W przedsezonowych spotkaniach Legionovia wystawiała juniorki i przegrała niemal wszystkie mecze. W pierwszym sparingu podopieczne Macieja Kosmola wygrały z KSZO Ostrowiec SA. Potem był już gorzej - porażki z Chemikiem Police i Tauronem Banimexem MKS Dąbrowa Górnicza. Turniej o puchar Burmistrza Uniejowa oraz rozgrywki w Babolicach zakończyły się bez zwycięstwa.

Wzloty i upadki

Nie tylko przed sezonem, ale i w jego trakcie w Legionovii doszło do wielu zmian. Po słabym stracie w Orlen Lidze władze klubu zdecydowały, że z zespołem pożegna się szkoleniowiec Maciej Kosmol.

- Po pierwsze, trener otrzymał na początku sezonu nową drużynę, wzmocnioną transferami zza granicy i młodymi polskimi siatkarkami, lecz nie potrafił tego odpowiednio wykorzystać. Przestaliśmy już wierzyć, że może się to zmienić. Poza tym, przegraliśmy od początku kilka meczów, które powinniśmy wygrać, w dodatku wszystkie w takim samym, bezmyślnym stylu. Po trzecie, i zapewne najważniejsze, wyczerpała się forma współpracy między zarządem a trenerem po prostu. Sugerowaliśmy trenerowi pewne zmiany, ale był raczej odporny na krytykę z zewnątrz. Uparcie i konsekwentnie szedł swoją drogą - argumentował Marek Bąk.

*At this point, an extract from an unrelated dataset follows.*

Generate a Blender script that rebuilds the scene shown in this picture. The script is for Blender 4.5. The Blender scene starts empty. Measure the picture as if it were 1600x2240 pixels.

Kosmola zastąpił jego asystent - Robert Strzałkowski. Takiego stanu rzeczy nie zaakceptowała kapitan zespołu Magdalena Piątek i za porozumieniem stron odeszła z klubu. - Magda po odejściu Macieja Kosmola zareagowała bardzo emocjonalnie. Nie umiała pogodzić się z tą decyzją i nie chciała dać szansy nowemu sztabowi. Nie odnalazła się w całej sytuacji, w związku z czym obie strony zdecydowały się na taki krok - tłumaczył Marek Bąk.

Młody trener od razu został poinformowany, że jego działania będą obserwowane przez włodarzy klubu, a w razie niepowodzenia zostanie zastąpiony bardziej doświadczonym szkoleniowcem. Na początku Strzałkowskiemu w roli pierwszego trenera szło całkiem dobrze. Wywalczył punkty z Tauronem Banimexem MKS Dąbrowa Górnicza oraz BKS-em Aluprofem Bielsko-Biała. Ponadto zaliczył serię trzech zwycięstw z rzędu. Jednak po dobrych występach, legionowianki zdecydowanie obniżyły poziom gry. W kluczowych meczach o pierwszą ósemkę, najpierw przegrały u siebie z KSZO Ostrowiec SA. Czarę goryczy przelała porażka z outsiderem ligi, Pałacem Bydgoszcz.